ASET Colloquium

Ultrashort flash of light: Contemporary laser source

by Dr. Aditya Dharmadhikari (DNAP, TIFR)

Friday, September 9, 2011 from to (Asia/Kolkata)
at Colaba Campus ( AG-66 )
Description
Our ability to perceive the dynamics of nature is ultimately limited by the temporal resolution of the instruments available. Ultrashort lasers have, in the course of last few decades, advanced the temporal resolution of measurements into the femtosecond regime, greatly improving our capability to understand nature.
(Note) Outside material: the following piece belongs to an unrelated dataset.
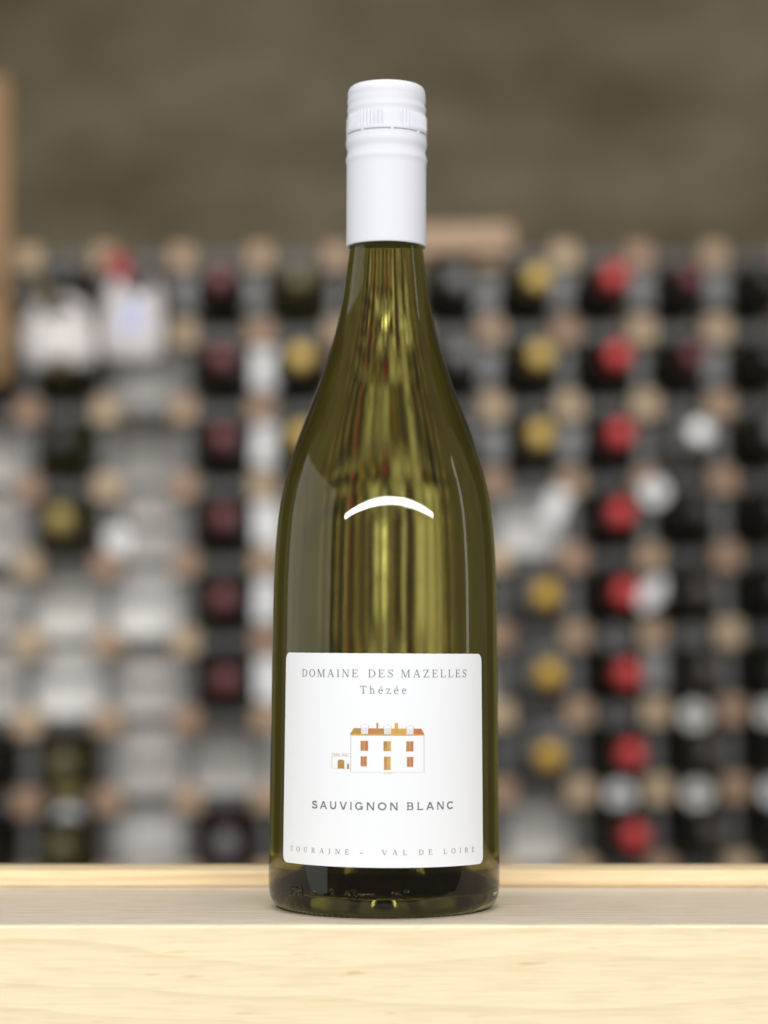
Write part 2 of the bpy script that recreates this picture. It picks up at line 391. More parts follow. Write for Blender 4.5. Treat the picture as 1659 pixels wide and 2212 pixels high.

Most ultrashort pulses have durations much longer than the time taken for electric field to complete one oscillation or cycle. 

I will discuss some applications of propagation of ultrashort laser pulses in transparent media and methods to generate few-cycle laser pulses (~ 2 to 3 cycles) corresponding to laser pulse duration of ~ 5 to 8 fs. In this regime, the phase of the carrier with respect to the pulse envelope becomes important. The relative phase offset between envelope and carrier for a laser pulse is not constant and experiences random fluctuations. These fluctuations are characterized by the change of the phase between the pulse envelope peak and the maximum of the carrier known as carrier envelope phase (CE phase). Stabilization of carrier-envelope (CE) phase in few-cycle laser pulses will be discussed.